Mechanically, this is all a mess.

The animations and visual effects, in isolation, are beautiful and well rendered, but they lose themselves in the pure chaos of effects during any type of combat, and there is basically no feedback when hitting enemies: mooks either die immediately, and they get ragdolled hard through the scenario, or your attacks go through them like nothing happened until their health bars are drained and they're punted to the stratosphere.

Boss battles are meant to reminisce MMO combat, with danger zones highlighted by their attack pattern in the ground so you can avoid taking damage, but the lack of feedback is real even for your playable character: It's honestly difficult to even track where your current health is without looking at the green bar lost in the bottom left corner of the now very famous Genshin-like mobile-inspired HUD.
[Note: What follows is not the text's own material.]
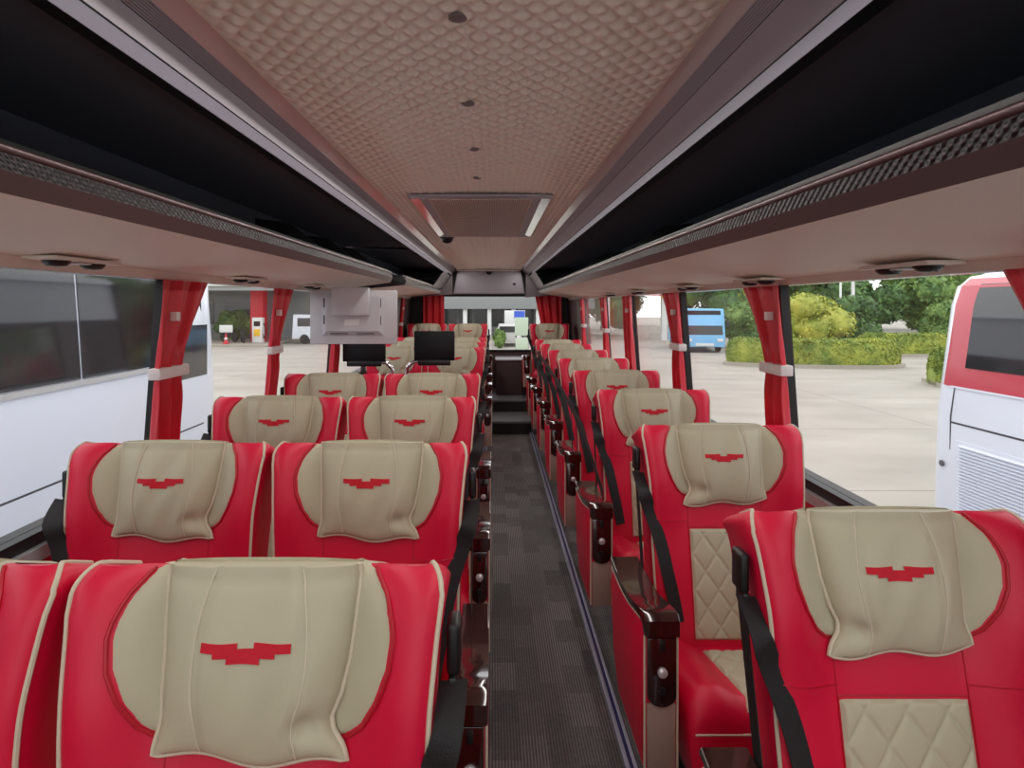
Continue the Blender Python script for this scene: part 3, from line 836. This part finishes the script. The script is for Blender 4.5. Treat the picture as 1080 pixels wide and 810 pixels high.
for yp, wt, wtie, wb, lab, tie in ((.95, .31, .18, .22, 'red curtain at the right picture edge above the nearest single seat', True),
                 (2.20, .34, .17, .20, 'red curtain on the right between the hedge view and the blue bus', True),
                 (3.41, .34, .17, .22, 'red curtain on the right just left of the blue bus', True),
                 (4.60, .30, .30, .30, 'straight untied red curtain halfway down the right side', False),
                 (5.65, .3, .16, .2, 'red curtain on the right behind the straight untied one', True),
                 (7.05, .2, .12, .16, 'narrow red curtain on the right nearest the rear', True)):
    curtain(1, yp, wt, wtie, wb, lab, tie=tie)
# rear window curtains
def rear_curtain(x0, x1, x1b, label):
    root = empty('curtain', (x0, Y1-.06, .9)); tag(root, label, 'curtain', 'red curtains beside the rear window')
    def fn(u, v):
        z = (rz1+.02)+(0.86-rz1-.02)*(1-v); xe = x1b+(x1-x1b)*v; x = x0+(xe-x0)*u
        return Vector((x-x0, .015*math.sin(u*20), z-.9))
    F = [[fn(i/30, j/12) for i in range(31)] for j in range(13)]
    MB().loft([f+[p+Vector((0, .004, 0)) for p in f[::-1]] for f in F]).build('cloth', M['curtain'], root, 60)
rear_curtain(-1.0, -.70, -.70, 'dark red curtain left of the rear window')
rear_curtain(.98, .60, .76, 'dark red curtain right of the rear window')

# ------------------------------------------------------------------ big drop-down monitor (seen from its back)
root = empty('ceiling_monitor', (-.875, 3.80, 1.425)); tag(root, 'large grey flip-down monitor seen from behind, hanging under the left rack', 'monitor')
w2, h2 = .272, .168
MB().box(-w2, w2, .0, .035, -h2, h2, .006).build('monitor_shell', M['grey'], root)
mb = MB()
def trap(a, y): return [(-a[0], y, -a[1]), (a[0], y, -a[1]), (a[0], y, a[2]), (-a[0], y, a[2])]
mb.loft([trap((.195, .118, .13), .001), trap((.165, .085, .13), -.026)]); mb.build('raised_back', M['grey'], root, 20)
MB().box(-.12, .11, -.075, -.02, .012, .185, .008).build('mounting_box', M['grey'], root)
MB().box(-.05, .045, -.030, -.0255, -.055, -.012, .002).build('rating_label', M['bldgwhite'], root)
for x, z, a, b in ((-.178, .09, .005, .028), (-.178, -.015, .005, .028), (.172, .09, .005, .028), (.172, -.02, .005, .028), (-.085, -.102, .055, .004), (.08, -.102, .055, .004)):
    MB().box(x-a, x+a, -.020, -.010, z-b, z+b, .001).build('vent_slot', M['greydark'], root)
MB().box(-.25, .25, .034, .037, -.15, .15).build('screen_face', M['screen'], root)

# ------------------------------------------------------------------ small swing-arm screens behind the fourth row
for (x, z, y, w, h, s, lab) in ((-.955, 1.155, 4.50, .158, .102, 1, 'small black screen on a chrome arm, left of the pair behind the fourth row'),
                                (-.435, 1.185, 4.50, .150, .125, -1, 'small black screen on a chrome arm, right of the pair behind the fourth row')):
    root = empty('arm_screen', (x, y, .02)); tag(root, lab, 'screen', 'small black screens behind the fourth row')
    zc = z-.02
    MB().box(-w, w, -.012, .016, zc-h+.03, zc+h, .006).build('display', M['screen'], root)
    MB().box(-w*.8, w*.8, -.02, .012, zc-h-.005, zc-h+.035, .005).build('lower_bar', M['black_plastic'], root)
    xb = s*.21
    MB().tube(catmull([(s*w*.72, .02, zc-h+.02), (s*w*.98, .02, zc-h+.02), (s*.185, .02, zc-h-.005), (xb, .02, zc-h-.08), (xb, .02, .5), (xb, .02, .0)], 8), .015, 10).build('chrome_arm', M['chrome'], root)
    MB().lathe([(.05, 0), (.05, .01), (.03, .018)], 20, Matrix.Translation((xb, .02, 0))).build('foot_plate', M['dark_metal'], root)

#EXT_BEGIN
# ------------------------------------------------------------------ outside: yard, coaches, planting, buildings
GZ0 = -1.25
struct(MB().box(-90, 90, -40, 140, GZ0-.2, GZ0).build('ground', M['ground']))

def wheel(parent, x, y, r=.5):
    Mx = Matrix.Translation((x, y, GZ0+r)) @ Matrix.Rotation(PI/2, 4, 'Y')
    o = MB().lathe([(r*.6, -.14), (r*.95, -.14), (r, -.09), (r, .09), (r*.95, .14), (r*.6, .14)], 28, Mx).build('wheel', M['rubber'], parent)
    MB().lathe([(r*.58, -.145), (r*.5, -.12), (r*.2, -.12), (r*.18, -.16), (.01, -.165)], 20, Mx).lathe([(r*.58, .145), (r*.5, .12), (r*.2, .12), (r*.18, .16), (.01, .165)], 20, Mx).build('hub', M['chrome'], o)

# white coach parked alongside on the left
root = empty('coach', (0, 0, 0)); tag(root, 'white coach with a dark window band parked close beside the left windows', 'coach')
XL = -3.3
sec = [(XL, GZ0+.3), (XL+.015, .55), (XL, .87), (XL-.06, 1.75), (XL-.16, 2.05), (XL-.4, 2.25), (XL-2.1, 2.25), (XL-2.34, 2.05), (XL-2.44, 1.75), (XL-2.5, .87), (XL-2.5, GZ0+.3)]
def coach_body(sec, stations):
    mb = MB(); cx = sum(p[0] for p in sec)/len(sec)
    rings = []
    for y, fx, top in stations:
        rings.append([(cx+(x-cx)*fx, y, min(z, top) if z > top else z) for x, z in sec])
    return mb.loft(rings)
coach_body(sec, [(-5, 1, 3), (6.9, 1, 3), (7.12, .985, 2.2), (7.26, .95, 2.1), (7.36, .90, 2.0)]).build('body', M['white_paint'], root, 30)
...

Playing through the three available character trials to tease the "newest releases" - even though this game just released so everything is new stuff - The only difference felt between them is which color shall fill up the screen when you smash the left click or E, your one skill button.

Oh yeah, I didn't specify that: The three powers you have? Basic attack, one skill button on E, one ultimate on Q that is usually a triggered stance. That's it. Sometimes you get a different power if you hold E instead of a single press.

It's almost like the game was made to clip nice moments from streamers, and they didn't actually bother making the game play nicely instead.

No, really, even "the retired adventurer tavern keeper helps you start your career" is the same, I'm still stupified by that one.

Its Main Premisse, Its Greatest Sin

Now comes the one part that I really got disappointed with the game, and the reason I wanted to write this in the first place.

Duet Night Abyss promises to be a game without any gameplay mechanics locked behind a randomized chance. You can farm for everything that's included, be it characters or weapons, and you can do it all for free.

In a way, yes, that is not only remarkable, it needs to be supported and I do hope they have some moderate success with the game just to show that you don't really need gacha to make a crossover mobile game rentable.

Their answer to their income is based on making customization entirely relied onto randomization. You can accessorize your characters with hats, masks, weapon pendants, scarves, many different options ranging from adorable, to cool, to cute. They're even making a gacha track for Christmas themed outfits for all the playable characters, it seems.

You can put an egg with a tiny ghost-like cape and bunny ears on your head. This is a great feature.

Now, if customization is your main attraction to the pay-to-play crowd, answer me this:

Why does your character revert to their default appearance during any story cutscene and dialogue?

Like. Really. That is the silliest decision I've ever seen in a game that is mainly focused on their cosmetics. It underwhelmed the entire purpose of their customization so heavily that I just couldn't grasp what is the point, then.

There are some expensive costumes in this game already, the chances for a full banner costume drop is 0.3% per roll, the pity is 90 rolls and there's no banner pity, with each option per legendary having equal chances per banner. This is one of the lowest ratios in modern gacha games, and you can't see your very expensive costume ingame during important story-focused moments?

That's just... silly.

Why give me the option to wear a cool mask and change my cape if you're moving me back to the default look in dialogue?

Anyways, I'm just baffled by so many weird decisions in the game, and the fact that it keeps spamming you with so many popups and achievements and rewards from every single menu whenever you hit two or three minions during gameplay makes it extremely overwhelming and even more incomprehensible.

I don't even know what I have on my inventory right now.

So yeah, I don't know if I'll continue playing this beyond this initial experience, unfortunately, but now I've put these thoughts to paper and, y'know? That's progress!

Creating is good, sharing your thoughts about silly things is also good. Hopefully this helps you get your own thoughts about Duet Night Abyss and, if anything, I hope your experience with it is better than mine!